The Hatfield/McCoy feud remains a 'feud' in the vernacular sense because there simply weren't the numbers to bring it up to the status of war. Clans and tribes worldwide, civilized or not, engage in blood-feud practices to this day. Fry and Soderberg note that small populations limit warlike tendencies, but they said it was because the hunter-gatherers were more likely to just run. Even if they didn't run, the populations are small enough that we wouldn't call it war anyway. Fry and Soderberg don't. We'd call it a feud or vendetta or some other word. We imagine wars to be conducted on a wide scale, encompassing many, many people. We don't imagine them as endless revenge cycles becoming indiscriminate killings between smaller clans, even though the behavior patterns can be very much the same.

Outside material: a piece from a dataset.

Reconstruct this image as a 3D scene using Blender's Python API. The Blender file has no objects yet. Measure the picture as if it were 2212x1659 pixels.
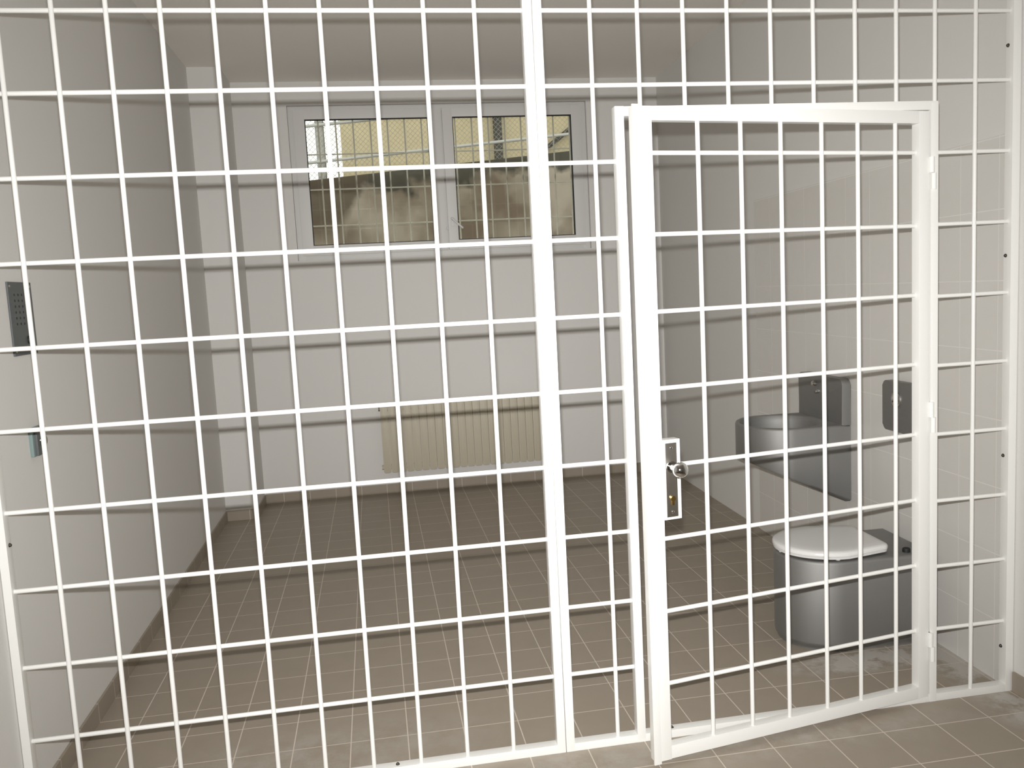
import bpy, bmesh, math, random
from math import pi, sin, cos, radians
from mathutils import Matrix, Vector

random.seed(7)
scene = bpy.context.scene
COL = scene.collection

# ------------------------------------------------------------------ materials
def new_mat(name):
    m = bpy.data.materials.new(name)
    m.use_nodes = True
    nt = m.node_tree
    return m, nt, nt.nodes['Principled BSDF']

def plain(name, col, rough=0.5, metal=0.0, bump=0.0, bscale=80.0, var=0.0, vscale=6.0, spec=0.5):
    m, nt, b = new_mat(name)
    b.inputs['Base Color'].default_value = (*col, 1)
    b.inputs['Roughness'].default_value = rough
    b.inputs['Metallic'].default_value = metal
    b.inputs['Specular IOR Level'].default_value = spec
    tc = nt.nodes.new('ShaderNodeTexCoord')
    if var > 0:
        n = nt.nodes.new('ShaderNodeTexNoise'); n.inputs['Scale'].default_value = vscale
        n.inputs['Detail'].default_value = 5
        nt.links.new(tc.outputs['Object'], n.inputs['Vector'])
        mx = nt.nodes.new('ShaderNodeMix'); mx.data_type = 'RGBA'
        mx.inputs[6].default_value = (*[c * (1 - var) for c in col], 1)
        mx.inputs[7].default_value = (*[min(1, c * (1 + var)) for c in col], 1)
        nt.links.new(n.outputs['Fac'], mx.inputs[0])
        nt.links.new(mx.outputs[2], b.inputs['Base Color'])
    if bump > 0:
        n = nt.nodes.new('ShaderNodeTexNoise'); n.inputs['Scale'].default_value = bscale
        nt.links.new(tc.outputs['Object'], n.inputs['Vector'])
        bp = nt.nodes.new('ShaderNodeBump'); bp.inputs['Strength'].default_value = bump
        bp.inputs['Distance'].default_value = 0.003
        nt.links.new(n.outputs['Fac'], bp.inputs['Height'])
        nt.links.new(bp.outputs['Normal'], b.inputs['Normal'])
    return m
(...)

It seems like a very... government-like description of the situation, missing the forest for the trees and getting lost in semantics. The presence of the Tiwi shows that a hunter-gatherer tribe can be warlike even by Fry and Soderberg's definition. A less restrictive definition will show that, while war may not be the common word, the seeds to lead there, at least to the extent the size of the group permits, are very much present.

I would love for them to be right. I would love to be able to come here and say that we as a species can be naturally peaceful, even if the actions required to be that way involve something as unrealistic and drastic as tearing down civilization and going back to hunter-gatherer ways.

But I don't think they have it right.